I have laid out the other 3 areas of our finances:  income, debt, and assets.  Now, we move to the part I struggle with the most–The Budget.

The Budget

The Early Years:  Henry and I are terrible, terrible, terrible at sticking to a budget.  We’ve tried the envelope system.  Didn’t work for us.  It seemed like we spent MORE money not less when we used envelopes.  We would look in our coupon folder (our version of using envelopes) and see all this money and think, “yeah, let’s go eat out tonight.”  Or, we would forget our envelopes at home and have to use our debit or credit cards.  Kind of defeated the whole purpose. 

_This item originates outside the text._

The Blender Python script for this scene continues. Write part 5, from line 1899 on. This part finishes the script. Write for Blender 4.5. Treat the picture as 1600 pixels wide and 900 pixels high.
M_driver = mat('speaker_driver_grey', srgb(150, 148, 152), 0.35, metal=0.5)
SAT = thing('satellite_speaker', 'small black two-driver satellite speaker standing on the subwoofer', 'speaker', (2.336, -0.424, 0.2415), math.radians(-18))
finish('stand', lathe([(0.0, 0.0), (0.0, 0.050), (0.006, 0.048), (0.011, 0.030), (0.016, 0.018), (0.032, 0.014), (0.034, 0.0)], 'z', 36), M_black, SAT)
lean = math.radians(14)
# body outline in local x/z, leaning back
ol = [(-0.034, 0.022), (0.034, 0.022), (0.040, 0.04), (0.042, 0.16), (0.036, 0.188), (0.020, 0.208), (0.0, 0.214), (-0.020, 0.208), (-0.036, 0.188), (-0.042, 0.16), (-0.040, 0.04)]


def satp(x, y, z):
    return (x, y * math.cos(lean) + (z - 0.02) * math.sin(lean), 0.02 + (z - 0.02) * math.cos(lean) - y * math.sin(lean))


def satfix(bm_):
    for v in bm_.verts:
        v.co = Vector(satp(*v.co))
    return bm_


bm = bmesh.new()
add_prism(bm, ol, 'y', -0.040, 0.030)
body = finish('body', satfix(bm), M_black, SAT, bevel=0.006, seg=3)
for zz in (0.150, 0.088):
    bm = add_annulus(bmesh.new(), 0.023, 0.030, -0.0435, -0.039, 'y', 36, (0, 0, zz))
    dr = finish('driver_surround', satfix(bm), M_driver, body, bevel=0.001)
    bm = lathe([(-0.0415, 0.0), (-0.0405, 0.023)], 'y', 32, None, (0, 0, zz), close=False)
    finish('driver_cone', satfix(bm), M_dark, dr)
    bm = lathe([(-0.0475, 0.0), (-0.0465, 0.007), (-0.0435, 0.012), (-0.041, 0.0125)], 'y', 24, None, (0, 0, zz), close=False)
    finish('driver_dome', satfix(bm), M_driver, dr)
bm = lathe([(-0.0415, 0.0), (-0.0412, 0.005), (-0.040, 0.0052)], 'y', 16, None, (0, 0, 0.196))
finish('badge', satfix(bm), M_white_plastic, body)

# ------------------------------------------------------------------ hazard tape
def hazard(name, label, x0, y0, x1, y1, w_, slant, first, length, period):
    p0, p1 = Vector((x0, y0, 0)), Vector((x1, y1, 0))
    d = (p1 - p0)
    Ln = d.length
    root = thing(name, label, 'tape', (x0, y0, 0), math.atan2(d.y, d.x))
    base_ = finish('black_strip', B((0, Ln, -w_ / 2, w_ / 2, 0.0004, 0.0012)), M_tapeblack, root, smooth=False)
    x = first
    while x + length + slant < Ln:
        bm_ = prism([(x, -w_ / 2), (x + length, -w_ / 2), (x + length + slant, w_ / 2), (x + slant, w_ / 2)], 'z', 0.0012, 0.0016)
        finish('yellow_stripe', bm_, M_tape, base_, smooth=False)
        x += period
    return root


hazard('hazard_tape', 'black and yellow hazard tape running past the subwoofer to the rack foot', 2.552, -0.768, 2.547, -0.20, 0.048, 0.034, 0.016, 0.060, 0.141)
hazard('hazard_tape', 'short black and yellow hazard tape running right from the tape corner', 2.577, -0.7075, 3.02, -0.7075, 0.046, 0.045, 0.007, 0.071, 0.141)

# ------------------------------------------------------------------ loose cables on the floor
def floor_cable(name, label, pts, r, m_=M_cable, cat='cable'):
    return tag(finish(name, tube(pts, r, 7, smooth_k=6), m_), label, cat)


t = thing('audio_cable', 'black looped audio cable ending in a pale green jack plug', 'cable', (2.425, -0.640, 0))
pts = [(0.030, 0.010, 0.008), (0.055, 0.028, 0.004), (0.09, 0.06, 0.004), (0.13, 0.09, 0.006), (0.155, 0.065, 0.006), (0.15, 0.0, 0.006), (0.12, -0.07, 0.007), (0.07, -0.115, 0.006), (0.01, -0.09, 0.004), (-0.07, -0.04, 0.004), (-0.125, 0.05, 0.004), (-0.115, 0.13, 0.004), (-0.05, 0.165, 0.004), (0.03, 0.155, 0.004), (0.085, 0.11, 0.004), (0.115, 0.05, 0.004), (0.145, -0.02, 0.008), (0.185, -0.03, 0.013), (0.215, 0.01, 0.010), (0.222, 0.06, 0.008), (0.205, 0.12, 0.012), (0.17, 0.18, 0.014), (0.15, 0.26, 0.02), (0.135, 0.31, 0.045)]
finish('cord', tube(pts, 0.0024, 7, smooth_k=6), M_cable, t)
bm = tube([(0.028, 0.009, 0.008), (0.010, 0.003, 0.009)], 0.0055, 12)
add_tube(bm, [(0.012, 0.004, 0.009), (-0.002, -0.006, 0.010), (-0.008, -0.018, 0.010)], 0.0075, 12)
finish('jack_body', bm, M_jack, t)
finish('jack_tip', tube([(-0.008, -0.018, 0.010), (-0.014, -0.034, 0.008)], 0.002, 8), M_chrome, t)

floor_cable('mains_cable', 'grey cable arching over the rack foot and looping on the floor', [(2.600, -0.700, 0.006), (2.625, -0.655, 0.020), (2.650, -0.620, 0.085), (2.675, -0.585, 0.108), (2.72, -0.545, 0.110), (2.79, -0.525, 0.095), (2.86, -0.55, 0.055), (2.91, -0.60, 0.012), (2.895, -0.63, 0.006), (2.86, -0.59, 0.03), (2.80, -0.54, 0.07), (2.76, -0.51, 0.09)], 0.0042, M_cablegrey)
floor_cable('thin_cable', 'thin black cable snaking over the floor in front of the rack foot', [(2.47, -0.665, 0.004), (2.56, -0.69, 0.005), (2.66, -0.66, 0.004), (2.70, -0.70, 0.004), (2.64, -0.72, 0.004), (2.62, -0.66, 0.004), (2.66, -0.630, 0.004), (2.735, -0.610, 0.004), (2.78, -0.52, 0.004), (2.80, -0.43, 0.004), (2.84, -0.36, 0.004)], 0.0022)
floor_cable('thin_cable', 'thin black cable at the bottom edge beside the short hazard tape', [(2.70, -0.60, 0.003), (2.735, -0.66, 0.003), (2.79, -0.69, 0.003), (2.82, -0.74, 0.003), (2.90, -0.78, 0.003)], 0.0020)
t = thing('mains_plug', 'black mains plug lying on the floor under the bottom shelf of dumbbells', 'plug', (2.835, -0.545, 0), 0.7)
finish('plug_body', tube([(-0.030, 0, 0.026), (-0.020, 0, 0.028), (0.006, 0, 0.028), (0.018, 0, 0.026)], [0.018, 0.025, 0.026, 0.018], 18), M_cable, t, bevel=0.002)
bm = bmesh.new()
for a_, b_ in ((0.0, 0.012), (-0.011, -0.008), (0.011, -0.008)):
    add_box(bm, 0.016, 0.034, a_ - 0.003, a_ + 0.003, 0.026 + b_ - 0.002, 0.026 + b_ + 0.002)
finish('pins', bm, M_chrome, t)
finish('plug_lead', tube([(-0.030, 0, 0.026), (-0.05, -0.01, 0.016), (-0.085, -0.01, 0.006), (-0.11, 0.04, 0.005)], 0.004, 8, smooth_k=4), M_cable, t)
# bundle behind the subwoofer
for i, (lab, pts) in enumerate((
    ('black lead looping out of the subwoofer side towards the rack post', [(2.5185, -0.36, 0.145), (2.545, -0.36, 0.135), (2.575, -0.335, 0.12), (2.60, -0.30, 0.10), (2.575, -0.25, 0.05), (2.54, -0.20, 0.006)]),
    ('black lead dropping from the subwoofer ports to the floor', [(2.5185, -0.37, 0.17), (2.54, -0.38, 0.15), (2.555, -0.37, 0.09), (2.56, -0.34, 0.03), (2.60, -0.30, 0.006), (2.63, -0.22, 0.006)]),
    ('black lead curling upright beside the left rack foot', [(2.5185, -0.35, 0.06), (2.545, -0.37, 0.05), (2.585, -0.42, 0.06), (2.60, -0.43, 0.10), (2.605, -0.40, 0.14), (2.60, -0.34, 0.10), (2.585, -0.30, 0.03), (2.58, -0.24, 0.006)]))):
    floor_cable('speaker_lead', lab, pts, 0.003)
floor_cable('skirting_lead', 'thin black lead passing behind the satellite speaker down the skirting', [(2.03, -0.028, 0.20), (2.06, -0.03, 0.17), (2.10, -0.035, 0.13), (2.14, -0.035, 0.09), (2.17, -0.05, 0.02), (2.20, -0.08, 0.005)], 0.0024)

The Not-As-Early Years:  After I graduated from law school, our income doubled and budgeting kind of went out the window.  We were flush with cash and it seemed like we didn’t need to budget.  Then, we decided we wanted to buy a house.  That meant saving money.  We tightened our belts and just saved what we could after we had paid our bills and set aside some money for fun.  If we didn’t have money in our checking account to go to the movies, we just didn’t go.  There wasn’t a lot of rhyme or reason to it, but it was sort of working.  We saved enough money, put the downpayment on the house, and did some “fixin’ up.”  At that point, we realized, we owed a lot of people a LOT of money.  Neither of us like that feeling of owing poeple.

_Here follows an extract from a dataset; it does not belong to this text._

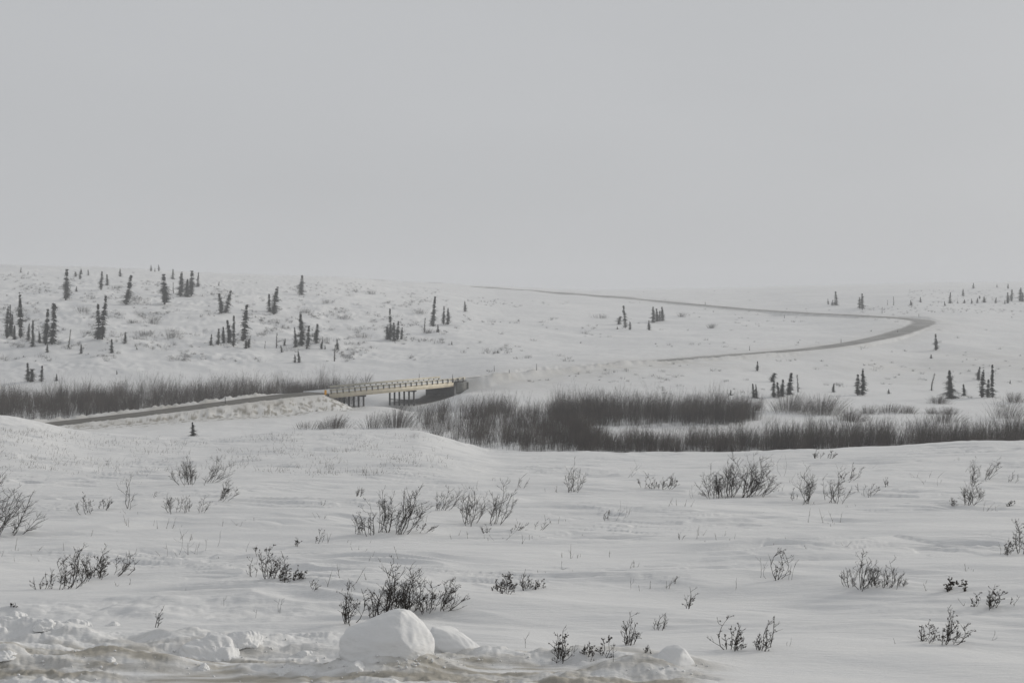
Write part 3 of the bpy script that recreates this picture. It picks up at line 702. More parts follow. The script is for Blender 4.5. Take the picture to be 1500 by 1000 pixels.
# ------------------------------------------------------------------ shrubs
def grow(mb, lf, r, p0, p1, rad, depth, leafy, dense, bias):
    """a bent stem from p0 to p1 with side twigs"""
    n = 5 if depth == 0 else 4
    p0 = np.array(p0, float); p1 = np.array(p1, float); L = float(np.linalg.norm(p1 - p0))
    side = np.array([r.gauss(0, 1), r.gauss(0, 1), -.4]) * L * .12
    P = []
    for i in range(n):
        t = i / (n - 1)
        P.append(p0 * (1 - t) + p1 * t + side * math.sin(t * math.pi) * 1.1 + np.array([r.gauss(0, .018), r.gauss(0, .018), r.gauss(0, .01)]) * L)
    P = np.array(P); R = np.linspace(rad, max(rad * .38, .0011), n)
    mb.tube(P, R, 4 if depth == 0 else 3)
    dirv = (p1 - p0) / max(L, 1e-6)
    if depth < 2:
        k = int(round((8.5 if depth == 0 else 4.4) * dense * r.uniform(.7, 1.3)))
        for q in range(k):
            t = r.uniform(.22 if depth == 0 else .15, .95); f = t * (n - 1); i = min(int(f), n - 2); b = P[i] * (1 - f + i) + P[i + 1] * (f - i)
            l = L * (r.uniform(.22, .48) if depth == 0 else r.uniform(.25, .55)) * (1.15 - .5 * t)
            u = dirv + np.array([r.gauss(0, .72) + bias * .2, r.gauss(0, .6), r.uniform(-.2, .3)])
            u /= np.linalg.norm(u)
            grow(mb, lf, r, b, b + u * l, max(rad * .55, .0013), depth + 1, leafy, dense, bias)
    if lf is not None and leafy > 0:
        for q in range(int(leafy * (1.4 if depth == 2 else 1.0) * r.uniform(0, 1.6) ** 2 + r.random() * .5)):
            t = r.uniform(.45, 1.0); f = t * (n - 1); i = min(int(f), n - 2); b = P[i] * (1 - f + i) + P[i + 1] * (f - i)
            s = r.uniform(.006, .014)
            for c in range(2):
                a = r.uniform(0, 6.28); e = np.array([math.cos(a), math.sin(a), r.uniform(-.8, .5)]) * s; g = np.cross(e, [r.gauss(0, 1), r.gauss(0, 1), r.gauss(0, 1)]); g /= np.linalg.norm(g) + 1e-9; g *= s * .55
                h = np.cross(e, g); h *= .3 * s / (np.linalg.norm(h) + 1e-9)
                lf.add([b, b + e * .5 + g, b + e, b + e * .5 - g, b + e * .45 + h, b + e * .5 - h], None, [[0, 1, 4], [1, 2, 4], [2, 3, 4], [3, 0, 4], [1, 0, 5], [2, 1, 5], [3, 2, 5], [0, 3, 5]])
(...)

The Nasty Now & Now:  We want freedom.  Not freedom to the point of where we can quit our jobs and live on the beach (although that doesn’t sound too bad right now).  No, we just want freedom to not have to pay so many freaking bills every month.  We want to invest and earn interest instead of paying interest.  So, we have come up with a quasi-budget.  It’s not overly restrictive, yet it allows us to throw all our “leftover” money at debt every month.  This is what it looks like:

Paycheck 1 $1,300
Car Payment $355
SallieMae #2 $265
Groceries $125
Eating out $75
Gas $175
Child Care $160
Total $1,155
Paycheck 2 $1,381
auto insurance $150
electric (avg.) $150
water (avg.) $60
Child Care $160
Groceries $125
Savings $200
Savings (automatic) $345
Total $1,254
Paycheck 3 $1,300
Mortgage $940
Groceries $75
Gas $125
Child Care $160
Total $1,300
Paycheck 4 $1,381
Trash $30
Citi student loan $117
Phone $144
Internet $51
Child Care $160
Miscellaneous $50
Savings (automatic) $345
Groceries $125
Total $1,022
Total Income $5,362
Total Costs $4,731
extra payment fund $631

I’m too technologically illiterate to know how to import my Excel spreadsheet, but in Excel is where I keep the budget.  I have it divided according to paycheck because the makes the most sense to me.  Child care is a pretty expensive category, but that is because we have someone come to our home to watch Baby Girl.  Starting in 2 weeks, Henry is taking a position where he will only work 3 days per week.  This should chop our child care bill down to $120 per week and free up $160 more per month to throw at debt.  There are areas where we could trim, but we are pretty happy with our categories as they are right now.  They are loose enough that we don’t have to micromanage every penny, thus ensuring that we actually will stick to our “budget.”  Also, any extra money we get, Henry’s overtime, tax refunds, bonuses, etc. go towards debt. 

How do you budget?  Do you manage down to the penny or are you like us, prefer it a little more loosey-goosey?